The value, and both pipes coming from it, does not have to come apart again. I keep some of that Loctite red here, but never thought of it for this purpose. Would it maintain the 15mm Hg required within the system for a month?
 
joniverson said:
The value, and both pipes coming from it, does not have to come apart again. I keep some of that Loctite red here, but never thought of it for this purpose. Would it maintain the 15mm Hg required within the system for a month?
I believe so.

I've never tried holding a 15mm Hg vacuum for a month, so cannot say for sure, but took a look around, and it appears at least one https://www.omega.com/pressure/pdf/PSW-681.pdf manufacturer has used it to seal their "wetted" components within.
 
Ok, thanks. The gentleman who wrote the article didn't use any sort of gauge to monitor vacuum, but I will be using one, a cheap one from Harbor Freight. I'll do a weekly or biweekly test and if vacuum has failed, I'll know.
 
Just an update here from the OP. The parts arrived this week,and I did a first test and assembly yesterday. It took about 45 sec or so to pull the vacuum the author described. I had a cheap, oil filled gauge in-line and it drew just beyond 29" Hg. All seemed to go ok, except I ran into the following difficulties:

1) I haven't yet been able to find a suitable adapter for my faucet so that I could couple the washing machine hose to it! My faucet with aerator removed has 3/4-27 threads and apparently there is no direct way to get that to garden hose size threads, so I have been using water from the outlet just outside the door which works for tests, but no good once I place the actual caterpillars & dehydrator.

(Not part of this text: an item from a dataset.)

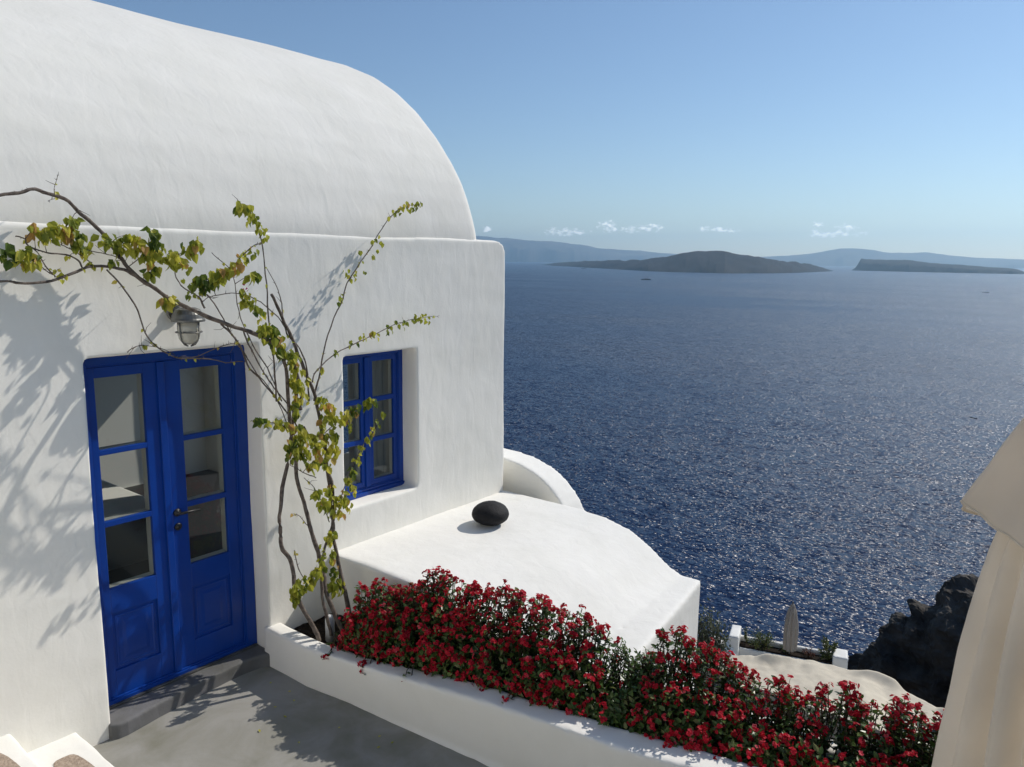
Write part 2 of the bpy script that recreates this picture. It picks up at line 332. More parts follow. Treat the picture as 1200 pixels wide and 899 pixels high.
# traced sizes, in metres
VINE = [('stem',0.016,0.011,[[3.144,-0.43,0.175],[3.128,-0.39,0.284],[3.052,-0.32,0.506],[3.069,-0.25,0.732],[3.013,-0.22,0.866],[3.02,-0.2,1.031],[3.056,-0.18,1.214],[3.108,-0.2,1.474],[3.13,-0.22,1.69],[3.15,-0.24,1.868],[3.145,-0.293,2.022]]),('stem',0.017,0.011,[[3.373,-0.5,0.04],[3.334,-0.44,0.207],[3.283,-0.36,0.436],[3.278,-0.3,0.679],[3.234,-0.27,0.889],[3.205,-0.24,1.091],[3.157,-0.22,1.321],[3.149,-0.22,1.47],[3.102,-0.24,1.698],[3.031,-0.322,2.067],[2.959,-0.363,2.279]]),('stem',0.017,0.009,[[3.444,-0.42,0.165],[3.452,-0.36,0.376],[3.43,-0.3,0.631],[3.423,-0.26,0.885],[3.438,-0.23,1.082],[3.438,-0.2,1.307],[3.389,-0.2,1.645],[3.323,-0.22,1.903],[3.202,-0.275,2.09],[3.051,-0.347,2.338],[2.967,-0.38,2.456],[2.866,-0.426,2.607]]),('stem',0.012,0.008,[[3.257,-0.42,0.172],[3.246,-0.35,0.446],[3.294,-0.3,0.725],[3.45,-0.25,0.979],[3.437,-0.22,1.285],[3.337,-0.22,1.47],[3.213,-0.24,1.679]]),('main',0.014,0.008,[[3.19,-0.24,1.803],[3.18,-0.26,1.938],[3.095,-0.32,2.117],[2.908,-0.381,2.285],[2.742,-0.43,2.365],[2.545,-0.383,2.447],[2.446,-0.313,2.504],[2.375,-0.197,2.562],[2.301,-0.147,2.628],[2.229,-0.135,2.679],[2.134,-0.118,2.762],[2.094,-0.111,2.834],[2.023,-0.1,2.95],[1.93,-0.099,3.039],[1.849,-0.098,3.116],[1.727,-0.096,3.161],[1.675,-0.098,3.174],[1.605,-0.1,3.147],[1.525,-0.104,3.129],[1.301,-0.109,3.069],[1.027,-0.117,2.968]]),('main',0.009,0.006,[[2.229,-0.135,2.679],[2.153,-0.125,2.728],[2.108,-0.121,2.757],[1.96,-0.111,2.776],[1.883,-0.11,2.758],[1.762,-0.108,2.708],[1.605,-0.106,2.688],[1.489,-0.104,2.699],[1.303,-0.104,2.685],[1.063,-0.104,2.646]]),('branch',0.005,0.003,[[2.018,-0.112,2.757],[2.111,-0.119,2.641],[2.166,-0.122,2.542],[2.2,-0.117,2.416],[2.262,-0.115,2.315],[2.378,-0.153,2.226],[2.462,-0.239,2.226],[2.598,-0.312,2.199],[2.709,-0.33,2.19]]),('branch',0.003,0.0015,[[2.108,-0.095,2.281],[2.175,-0.104,2.316],[2.263,-0.111,2.305],[2.342,-0.116,2.268],[2.378,-0.153,2.226]]),('branch',0.003,0.002,[[2.378,-0.153,2.226],[2.463,-0.239,2.241],[2.583,-0.316,2.3],[2.666,-0.341,2.301],[2.723,-0.357,2.212]]),('branch',0.005,0.003,[[1.892,-0.11,2.762],[1.872,-0.112,2.808],[1.812,-0.114,2.835],[1.695,-0.115,2.847],[1.626,-0.114,2.885],[1.62,-0.114,2.916],[1.573,-0.116,2.927]]),('branch',0.004,0.002,[[1.75,-0.108,2.717],[1.711,-0.113,2.776],[1.675,-0.115,2.842],[1.629,-0.117,2.881]]),('branch',0.0035,0.002,[[1.943,-0.111,2.795],[1.865,-0.115,2.85],[1.802,-0.117,2.885],[1.748,-0.119,2.897]]),('branch',0.003,0.002,[[1.889,-0.115,2.877],[1.919,-0.116,2.859],[2.055,-0.114,2.838],[2.113,-0.118,2.805]]),('branch',0.003,0.002,[[1.739,-0.108,2.731],[1.671,-0.112,2.785],[1.593,-0.116,2.828],[1.516,-0.117,2.845]]),('branch',0.003,0.002,[[2.134,-0.118,2.762],[2.221,-0.151,2.835],[2.33,-0.184,2.827],[2.374,-0.394,2.877]]),('branch',0.003,0.002,[[2.22,-0.133,2.679],[2.252,-0.158,2.748],[2.268,-0.177,2.836],[2.26,-0.182,2.909]]),('branch',0.006,0.002,[[2.981,-0.27,1.895],[2.907,-0.371,2.113],[2.857,-0.409,2.431],[2.822,-0.435,2.729],[2.785,-0.453,2.976],[2.73,-0.465,3.089],[2.673,-0.46,3.14],[2.633,-0.461,3.153]]),('branch',0.006,0.002,[[3.255,-0.25,1.855],[3.212,-0.291,2.091],[3.131,-0.323,2.246],[3.021,-0.352,2.352],[2.977,-0.37,2.542],[2.939,-0.387,2.652],[2.851,-0.413,2.765]]),('branch',0.0045,0.002,[[3.02,-0.27,1.89],[2.843,-0.383,2.138],[2.696,-0.418,2.352],[2.634,-0.422,2.557],[2.592,-0.431,2.746],[2.49,-0.401,2.859]]),('branch',0.004,0.002,[[3.021,-0.352,2.341],[2.966,-0.38,2.434],[2.734,-0.449,2.586],[2.614,-0.439,2.62],[2.481,-0.392,2.607],[2.446,-0.348,2.576]]),('branch',0.0065,0.002,[[3.321,-0.22,1.843],[3.367,-0.204,1.969],[3.419,-0.18,2.071],[3.478,-0.16,2.241],[3.641,-0.14,2.507],[3.741,-0.13,2.684],[3.892,-0.12,2.84],[4.014,-0.12,2.988],[4.128,-0.13,3.132],[4.245,-0.14,3.221],[4.336,-0.15,3.252],[4.438,-0.16,3.251]]),('branch',0.005,0.0015,[[3.302,-0.232,1.979],[3.353,-0.207,2.05],[3.551,-0.18,2.15],[3.834,-0.17,2.234],[4.085,-0.16,2.308],[4.296,-0.16,2.349],[4.487,-0.16,2.366],[4.647,-0.17,2.373]]),('branch',0.004,0.002,[[3.148,-0.22,1.627],[2.993,-0.3,1.742],[2.85,-0.34,1.782],[2.713,-0.38,1.82]]),('branch',0.004,0.0015,[[3.427,-0.24,0.983],[3.508,-0.24,1.086],[3.601,-0.25,1.275],[3.695,-0.26,1.421],[3.805,-0.27,1.54],[3.919,-0.28,1.662]]),('branch',0.0035,0.0015,[[3.417,-0.2,1.59],[3.526,-0.24,1.672],[3.638,-0.27,1.748],[3.785,-0.3,1.795]]),('branch',0.006,0.003,[[2.47,-0.33,2.534],[2.449,-0.324,2.58],[2.426,-0.329,2.601],[2.38,-0.284,2.645],[2.357,-0.227,2.714],[2.352,-0.215,2.778]]),('branch',0.004,0.003,[[2.437,-0.339,2.606],[2.459,-0.41,2.692],[2.5,-0.499,2.743],[2.566,-0.541,2.812],[2.636,-0.595,2.901],[2.695,-0.592,2.922]]),('branch',0.004,0.003,[[2.482,-0.336,2.615],[2.523,-0.345,2.558],[2.617,-0.361,2.379],[2.745,-0.375,2.158],[2.994,-0.26,1.892],[3.132,-0.24,1.573]]),('branch',0.006,0.005,[[2.54,-0.38,2.437],[2.609,-0.383,2.366],[2.671,-0.377,2.277],[2.729,-0.371,2.154],[2.964,-0.26,1.942],[3.157,-0.24,1.689]]),('branch',0.005,0.004,[[2.662,-0.42,2.406],[2.709,-0.411,2.287],[2.801,-0.391,2.137],[2.965,-0.28,1.985],[3.166,-0.25,1.749]]),('branch',0.004,0.002,[[3.316,-0.22,1.287],[3.158,-0.26,1.377],[3.048,-0.3,1.45]]),('branch',0.003,0.0015,[[3.215,-0.26,0.955],[3.138,-0.27,1.053],[3.069,-0.28,1.097]]),('branch',0.004,0.002,[[3.087,-0.26,0.822],[3.101,-0.3,0.66],[3.126,-0.36,0.605],[3.201,-0.36,0.656],[3.287,-0.33,0.748]]),('branch',0.004,0.002,[[3.402,-0.25,0.94],[3.346,-0.25,1.096],[3.276,-0.25,1.226],[3.2,-0.24,1.316]]),('branch',0.002,0.001,[[1.784,-0.097,3.156],[1.787,-0.097,3.191],[1.798,-0.097,3.223],[1.813,-0.097,3.255]]),('branch',0.002,0.001,[[1.799,-0.097,3.135],[1.773,-0.1,3.129],[1.746,-0.102,3.114]])]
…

2) Not sure why, but a couple of min after I draw vacuum and hook up the gauge, it's reading like 20" Hg. I think there's air loss happening just from gauge hookup. I'm using 1/4" vinyl tubing and barbs, maybe I should have made the connection a lot more direct like I see with the vacuum chambers, where the gauge sits directly on top.

3) The biggest disappointment is that vacuum is not held overnight. Not sure why: I did draw full vacuum outside of the freezer first and then placed the jar into the freezer overnight, maybe the difference in temp caused a leak? I know the author didn't remove his already frozen bug jars for more than a min to draw vacuum and then back into the freezer. Either the temp difference, or I have a leak somewhere but when I immerse the jar in water, no water is drawn when the valve is closed.

Thanks for any help!
 
joniverson said:
Since this part of the system will be in the freezer, along with the jar, for over a month while the freeze drying occurs, and needing to maintain 15mm Hg, I'm wondering what substance should be used on the nipple threads when screwed into the valve? I can't think something as simple as teflon tape wrapped around nipple threads before screwing in would be sufficient.
15mm Hg isn't much of a vacuum, so teflon tape would be okay IMO. But you could get a better seal by soldering; flux and let solder flow down the threads. However you'd need to somehow protect the valve from the heat of a, say, propane torch. I've used both in my old system.
joniverson said:
3) The biggest disappointment is that vacuum is not held overnight. Not sure why: I did draw full vacuum outside of the freezer first and then placed the jar into the freezer overnight, maybe the difference in temp caused a leak? ...
One reason, other than leaks, is outgassing. Even glass outgassing the water it's absorbed is a problem when trying for a high vacuum.
 
I've been able to maintain vacuum simply by using small hose clamps around all connections. This not only makes for more vacuum friendly connections, but better vacuum performance as it seemed to add an additional half inch Hg or so.